Constraints on flavor-dependent long-range interactions of high-energy astrophysical neutrinos

TL;DR

This paper investigates how flavor-dependent long-range interactions of neutrinos could influence their flavor composition after traveling cosmic distances, using current and future neutrino observatories to set constraints.

Contribution

It introduces a method to constrain flavor-dependent long-range neutrino interactions using astrophysical neutrino flavor measurements from IceCube and IceCube-Gen2.

Findings

Current measurements limit the strength of long-range neutrino interactions.

Future experiments will significantly improve sensitivity to these interactions.
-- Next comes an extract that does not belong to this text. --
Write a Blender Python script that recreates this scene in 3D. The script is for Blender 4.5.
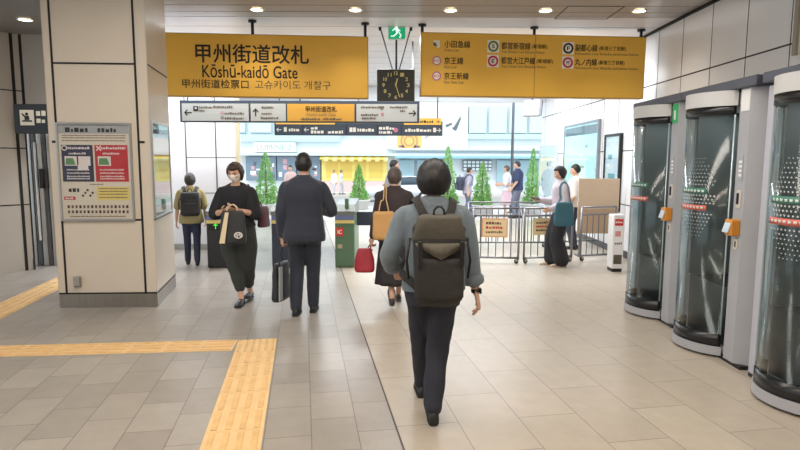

Constraints depend on the precision of flavor composition and oscillation parameters.

Abstract

Astrophysical neutrinos with energy in the TeV-PeV range traverse megaparsecs (Mpc) to gigaparsecs (Gpc) scale distances before they reach the Earth. Tiny physics effects that get accumulated over these large propagation paths during their journey may become observable at the detector. If there is some new interaction between neutrinos and the background matter, that can potentially affect the propagation of the astrophysical neutrinos. One such possible case is the flavor-dependent long-range interaction of neutrinos, which can affect the standard neutrino flavor transition, modifying the flavor composition of the astrophysical neutrinos at Earth. Using the present-day and future projection of the flavor-composition measurements of IceCube and IceCube-Gen2 along with the present and future measurement of the oscillation parameters, we explore the sensitivity of these experiments to probe long-range neutrino interaction with matter.